MUSIC / End games: Nicholas Williams on the premiere of Mark-Anthony Turnage's Beckett-based saxophone concerto

There were two defining elements in Mark-Anthony Turnage's new concerto for soprano saxophone, premiered by the BBC Symphony Orchestra at the Royal Festival Hall, London, on Wednesday. One was the power and artistry of the work's soloist and dedicatee, Martin Robertson; the other was the guiding inspiration of a monologue of despair by Samuel Beckett.

Even so, literary enthusiasts might have searched in vain for the musical equivalent of the pregnant syllable and the meaningful silence. Your Rockaby was Turnage in full flood: a 25-minute orchestral sonata reflecting the experience of a batch of recent works and his powers of sustained argument. To an already augmented ensemble were added cimbalom and exotic percussion for the kind of hard-edged, shining tutti that Turnage has made his own.
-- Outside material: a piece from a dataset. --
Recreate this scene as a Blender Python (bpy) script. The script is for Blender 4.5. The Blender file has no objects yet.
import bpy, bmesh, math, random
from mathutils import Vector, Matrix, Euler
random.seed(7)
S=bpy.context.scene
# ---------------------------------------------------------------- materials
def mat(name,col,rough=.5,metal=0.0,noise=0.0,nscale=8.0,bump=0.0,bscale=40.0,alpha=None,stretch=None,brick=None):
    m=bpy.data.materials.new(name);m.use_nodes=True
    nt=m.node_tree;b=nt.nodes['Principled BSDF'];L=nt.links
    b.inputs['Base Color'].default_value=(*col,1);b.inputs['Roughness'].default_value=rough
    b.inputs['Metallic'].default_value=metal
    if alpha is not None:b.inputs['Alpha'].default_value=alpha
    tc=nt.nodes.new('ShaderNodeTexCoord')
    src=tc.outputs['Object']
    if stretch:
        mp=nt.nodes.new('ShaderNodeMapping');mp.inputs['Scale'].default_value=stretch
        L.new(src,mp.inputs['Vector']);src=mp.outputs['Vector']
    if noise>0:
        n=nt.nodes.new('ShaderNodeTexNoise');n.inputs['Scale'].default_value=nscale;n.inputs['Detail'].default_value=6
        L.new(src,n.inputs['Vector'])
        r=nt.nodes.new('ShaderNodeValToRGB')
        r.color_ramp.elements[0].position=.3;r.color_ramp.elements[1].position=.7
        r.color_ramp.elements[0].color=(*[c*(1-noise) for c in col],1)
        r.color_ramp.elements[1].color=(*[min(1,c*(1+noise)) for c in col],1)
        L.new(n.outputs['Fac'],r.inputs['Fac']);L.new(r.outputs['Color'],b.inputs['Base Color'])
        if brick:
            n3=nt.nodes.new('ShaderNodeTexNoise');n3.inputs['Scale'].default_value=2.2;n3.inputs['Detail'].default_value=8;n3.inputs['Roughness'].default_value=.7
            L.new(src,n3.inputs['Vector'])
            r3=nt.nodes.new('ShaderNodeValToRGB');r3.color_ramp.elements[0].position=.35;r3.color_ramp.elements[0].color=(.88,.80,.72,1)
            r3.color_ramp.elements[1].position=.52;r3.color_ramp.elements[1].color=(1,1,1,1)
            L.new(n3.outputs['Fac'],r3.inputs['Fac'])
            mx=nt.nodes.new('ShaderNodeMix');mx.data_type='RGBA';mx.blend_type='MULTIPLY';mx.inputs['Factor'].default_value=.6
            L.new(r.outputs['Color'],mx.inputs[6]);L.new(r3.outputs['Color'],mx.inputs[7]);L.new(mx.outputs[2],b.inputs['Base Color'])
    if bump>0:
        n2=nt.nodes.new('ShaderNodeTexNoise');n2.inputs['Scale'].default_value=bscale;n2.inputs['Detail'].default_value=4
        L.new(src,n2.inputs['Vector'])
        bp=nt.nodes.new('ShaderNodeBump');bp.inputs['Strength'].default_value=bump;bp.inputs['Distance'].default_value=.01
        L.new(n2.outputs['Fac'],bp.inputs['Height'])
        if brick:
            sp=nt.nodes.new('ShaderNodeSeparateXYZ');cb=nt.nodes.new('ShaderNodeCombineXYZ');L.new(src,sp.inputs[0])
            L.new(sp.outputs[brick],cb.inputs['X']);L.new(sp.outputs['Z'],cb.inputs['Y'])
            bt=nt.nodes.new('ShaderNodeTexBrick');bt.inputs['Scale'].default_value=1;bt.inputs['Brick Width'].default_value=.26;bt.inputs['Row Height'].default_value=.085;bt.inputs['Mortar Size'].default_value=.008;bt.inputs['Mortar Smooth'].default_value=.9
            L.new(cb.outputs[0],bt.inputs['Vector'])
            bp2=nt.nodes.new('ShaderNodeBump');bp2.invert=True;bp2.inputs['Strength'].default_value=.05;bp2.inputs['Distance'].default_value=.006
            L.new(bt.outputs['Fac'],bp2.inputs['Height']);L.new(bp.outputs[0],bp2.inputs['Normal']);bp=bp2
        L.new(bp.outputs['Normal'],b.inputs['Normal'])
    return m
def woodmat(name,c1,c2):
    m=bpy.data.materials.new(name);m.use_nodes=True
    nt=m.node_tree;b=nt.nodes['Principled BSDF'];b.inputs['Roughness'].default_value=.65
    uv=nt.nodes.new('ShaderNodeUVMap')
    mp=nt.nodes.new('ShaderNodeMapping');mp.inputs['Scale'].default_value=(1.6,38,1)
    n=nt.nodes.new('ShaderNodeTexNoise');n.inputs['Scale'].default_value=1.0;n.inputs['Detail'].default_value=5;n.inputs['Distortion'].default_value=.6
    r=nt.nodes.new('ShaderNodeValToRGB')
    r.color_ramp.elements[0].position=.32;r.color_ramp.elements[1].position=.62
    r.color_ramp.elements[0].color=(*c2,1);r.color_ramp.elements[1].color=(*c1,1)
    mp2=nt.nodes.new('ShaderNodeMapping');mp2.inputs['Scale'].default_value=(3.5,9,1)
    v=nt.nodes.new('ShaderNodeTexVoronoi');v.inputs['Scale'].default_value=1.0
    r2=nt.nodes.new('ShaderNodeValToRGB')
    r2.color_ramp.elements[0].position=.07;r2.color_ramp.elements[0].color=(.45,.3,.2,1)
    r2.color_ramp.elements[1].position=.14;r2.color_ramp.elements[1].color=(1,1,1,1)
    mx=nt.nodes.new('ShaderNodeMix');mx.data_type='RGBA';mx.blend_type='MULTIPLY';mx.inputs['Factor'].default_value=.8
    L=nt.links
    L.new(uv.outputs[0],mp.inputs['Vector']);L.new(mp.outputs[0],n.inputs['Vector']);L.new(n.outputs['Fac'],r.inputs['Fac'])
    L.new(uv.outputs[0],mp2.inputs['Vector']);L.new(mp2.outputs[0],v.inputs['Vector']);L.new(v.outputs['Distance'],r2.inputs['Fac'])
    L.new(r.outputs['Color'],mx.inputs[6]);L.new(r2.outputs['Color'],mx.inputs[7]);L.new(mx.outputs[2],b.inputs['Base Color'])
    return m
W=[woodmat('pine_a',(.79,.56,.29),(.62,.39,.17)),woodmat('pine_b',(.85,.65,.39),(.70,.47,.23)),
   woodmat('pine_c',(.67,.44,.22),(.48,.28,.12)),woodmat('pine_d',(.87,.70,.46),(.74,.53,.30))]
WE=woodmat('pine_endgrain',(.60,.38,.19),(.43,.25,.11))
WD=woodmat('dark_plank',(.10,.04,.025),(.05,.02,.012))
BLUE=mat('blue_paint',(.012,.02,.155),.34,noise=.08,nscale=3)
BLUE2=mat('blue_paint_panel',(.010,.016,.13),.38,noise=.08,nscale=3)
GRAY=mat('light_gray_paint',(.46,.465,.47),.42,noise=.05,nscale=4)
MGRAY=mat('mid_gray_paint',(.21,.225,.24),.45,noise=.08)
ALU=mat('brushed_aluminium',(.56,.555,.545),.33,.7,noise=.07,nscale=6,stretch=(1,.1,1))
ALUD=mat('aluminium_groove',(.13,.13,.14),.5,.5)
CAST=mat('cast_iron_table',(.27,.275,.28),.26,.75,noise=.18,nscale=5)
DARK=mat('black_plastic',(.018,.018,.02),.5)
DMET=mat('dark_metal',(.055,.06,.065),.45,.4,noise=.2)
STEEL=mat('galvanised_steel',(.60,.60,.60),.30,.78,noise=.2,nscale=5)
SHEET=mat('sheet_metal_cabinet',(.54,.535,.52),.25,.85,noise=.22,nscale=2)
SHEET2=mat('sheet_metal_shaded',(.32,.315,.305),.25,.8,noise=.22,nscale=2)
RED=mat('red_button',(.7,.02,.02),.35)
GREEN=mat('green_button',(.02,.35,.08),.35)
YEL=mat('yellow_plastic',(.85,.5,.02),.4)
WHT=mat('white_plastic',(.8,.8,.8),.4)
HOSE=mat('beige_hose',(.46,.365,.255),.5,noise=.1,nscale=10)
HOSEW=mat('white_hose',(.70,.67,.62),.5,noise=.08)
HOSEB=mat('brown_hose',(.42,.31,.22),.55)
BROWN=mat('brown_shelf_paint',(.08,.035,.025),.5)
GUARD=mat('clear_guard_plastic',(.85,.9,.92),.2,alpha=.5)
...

Against this deluge the soloist came out fighting, uplifted and working ceaselessly in mad jazz patterns to stem the orchestral tide. Reticence, for Beckett, was the calculus of pain. For Turnage, here at least, every phrase appeared to mark a higher level of almost physical confrontation.

Except, that is, in the final lullaby, where upheaval gave way to blues melancholy and emptiness. Its bitter-sweet melody, tailored to display the best of Robertson's soaring cantilena, was a 'setting' of the opening of Beckett's text, in which an old woman quietly rocks herself to sleep - and death. How else, perhaps, to conclude such an essay in friction, where earlier on the soloist had ridden the orchestral storm of manic high drama shared with darkly brooding episodes?

Robertson's variety of attack and rich vibrato marked a player of distinction, surviving textures that seemed almost too sustained, overwrought if never overwritten. In the lullaby the conflict of opposites was reconciled in suspended tension. The literary source turned violence on its head, yet the sense remained of much that was left unspoken.

After the interval Vaughan Williams's A Sea Symphony, also in the safe hands of conductor Andrew Davis, explored a world of more positive assertions. Whereas the moments of Edwardian splendour in this piece build themselves, it is the work's original spiritual impulse that the performers must seek to renew on each acquaintance.

The acid test is the finale, a panoramic choral-orchestral fantasia on Walt Whitman's Passage to India, with an ecstatic duet for soprano and baritone soloists at its heart. For Amanda Roocroft and Thomas Hampson, two voices uniquely matched in timbre and resonance, this was an inspiring moment that surely reached out to listeners to Radio 3's live broadcast as well. Hampson, supported by a strong alto line from the BBC Symphony Chorus, had given depth and vision to the earlier slow movement, where the poet's vision of a 'vast similitude' was not always matched by similitudes of tempo.

But both players and singers found common cause in the rapt vision of eternity concluding the symphony. In 1910 Vaughan Williams could attain such Mahlerian serenity without compromise. For interest, compare it with the Sixth Symphony's epilogue, written two wars and three decades later. The mood is stoical, resigned; closer to Beckett in fact.